News analysis has guessed the source of Trump’s orange face for some time—and even the experts I talked to for this piece offered theories: Was it bronzer? Tanning pills? Makeup atop an actual tan? A means to cover rosacea? How much is coming from the makeup artist, and how much is coming from Trump himself?
Kriss Blevens, a makeup artist who has made up every president since Jimmy Carter, offers some clarity.
“Because I have done Trump’s makeup several times, I can tell you that, at times, his face looked bronzer than the rest of him, and that was before makeup,” she says. “My guess was he relied on some self-tanners to try to maintain a certain look that he’d come to feel healthy in from living in Florida.” She believes Trump’s context of living in the state has trained his eye, and even seeing himself in the mirror with so much color had skewed his own objectivity.
“I wanted to neutralize the bronze look, then touch up around the eye area just so it was even in tone,” she says. She asked for Trump’s hands to apply bronzer, and when Trump asked why, she said it was because he talked with his hands and they weren’t as dark as his face.
Then, with the makeup near done, he asked for more pigment on his face.
“He will look and go, ‘Do I need more color?’ And I say, ‘No, you don’t, trust me,’” says Blevens. “I had a word with him, and I’m very diplomatic about it. Owning my power as an artist in the face of power, like a person in power like that—it takes a whole career to even be able to do that.

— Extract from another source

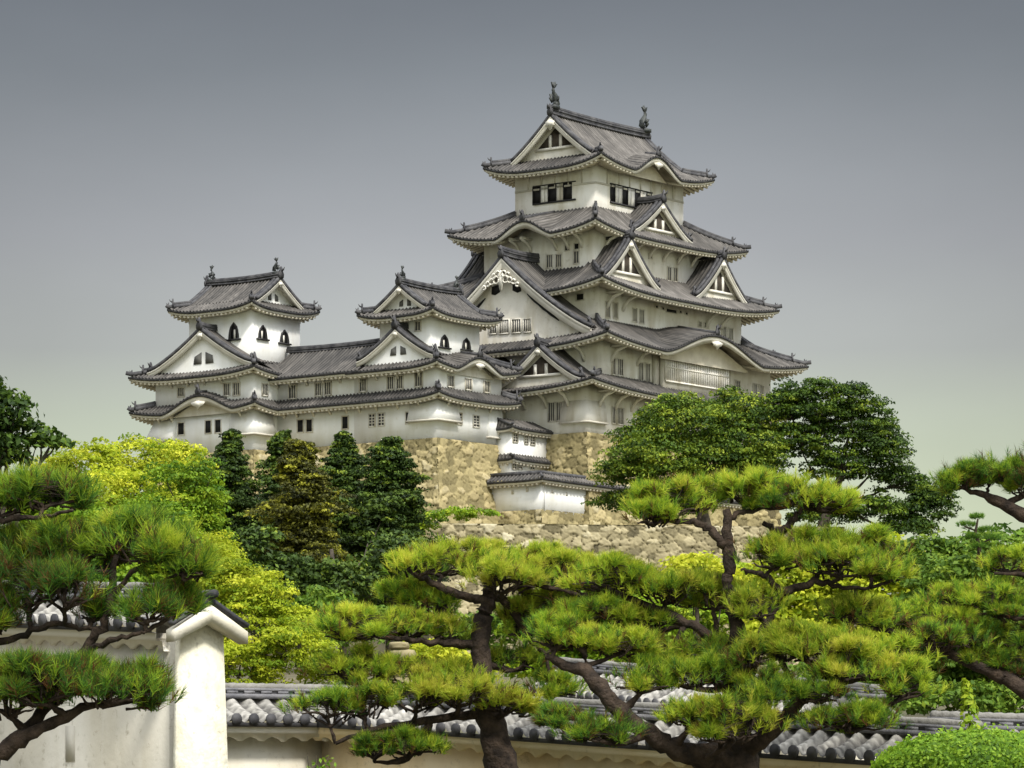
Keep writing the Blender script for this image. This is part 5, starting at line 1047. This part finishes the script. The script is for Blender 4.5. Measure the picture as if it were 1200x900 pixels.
stem = np.array([at(1138, 870, 36.6), at(1136, 840, 36.6), at(1134, 815, 36.6), at(1131, 796, 36.6)]); tb.tube(stem, [.014, .012, .008, .004], 5); tb.build('stem', M_BARK2, Sp, tuple(s0))
n = 150; f = RNG.uniform(0, 1, n); c = np.stack([np.interp(f * 3, range(4), stem[:, j]) for j in range(3)], 1); dd = rdir(n); c += dd * (.13 * (1 - f * .75))[:, None] * np.array([1, 1, .4]); leaves(mb, c, dd + np.array([0, 0, .6]), .085, np.clip(RNG.normal(.75, .15, n), 0, 1), .6); mb.build('leaves', G_FRESH, Sp, tuple(s0))
s0 = at(375, 905, 44); Wp = empty('weed', tuple(s0)); tag(Wp, 'small leafy weed tip at the bottom edge before the pale wall', 'plant'); mb = MB(); tb = MB()
for du in (-10, -2, 8): tb.tube([at(375, 990, 44), at(372 + du, 900, 44), at(374 + du * 1.4, 886, 44)], [.01, .007, .003], 5)
tb.build('stem', M_BARK2, Wp, tuple(s0)); n = 50; c = np.stack([at(375 + RNG.normal(0, 9), RNG.uniform(885, 915), 44) for _ in range(n)]); leaves(mb, c, rdir(n) + np.array([0, 0, .8]), .08, np.clip(RNG.normal(.7, .2, n), 0, 1), .5); mb.build('leaves', G_HEDGE, Wp, tuple(s0))
sc = at(472, 768, 92); St = MB(); kk = 92 / F
for (u, v, hw, hh, dz) in ((472, 770, 16, 10, 0), (468, 757, 12, 5, .3)):
    c = at(u, v, 92); P = []
    for e in np.linspace(-1, 1, 9): P.append([c + np.array([math.copysign(abs(math.cos(a)) ** .5, math.cos(a)) * hw * kk, math.copysign(abs(math.sin(a)) ** .5, math.sin(a)) * .5, 0]) * (1 - abs(e) ** 6) ** .4 * RNG.uniform(.93, 1.04) + np.array([0, 0, e * hh * kk]) for a in np.linspace(0, 2 * math.pi, 17)])
    St.grid(np.array(P))
c = at(472, 785, 92); St.box(c[0] - .3, c[0] + .3, 91.8, 92.3, float(ground_z(c[0], 92)) - .2, c[2] + .2)
tag(St.build('standing_stone', MATS['grey_masonry']), 'pale squared stone post among yellow bushes left of the pine trunk', 'stone')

To me the wildest thing about trump's appearance is that he can obviously afford to hire a world class stylist and listen to their suggestions and they could nip, tuck, exfoliate, micro needle, microblade and whatever the fuck else they're doing these days to people until he's an immaculately polished if somewhat uncannily stepfordesque Hollywood perfect geri-ken doll. Instead he does shit like this.
For the rates they could charge I'm sure they would stomach it.
But Dump is principally paranoid so the idea of presenting his soft tissues and sensory organs to someone who might not sicophantically worship him is probably too brave.
I don't understand how he thinks that he looks better like that. He could just not wear a hat when he golfs and he would have a real tan in short order.
Does he just buy povidone-iodine antiseptic and smear it on his face every morning? When I used to work with that stuff every day I'd get it on me and it would be this color. I bet that's what he's using, probably Alex Jones branded, too.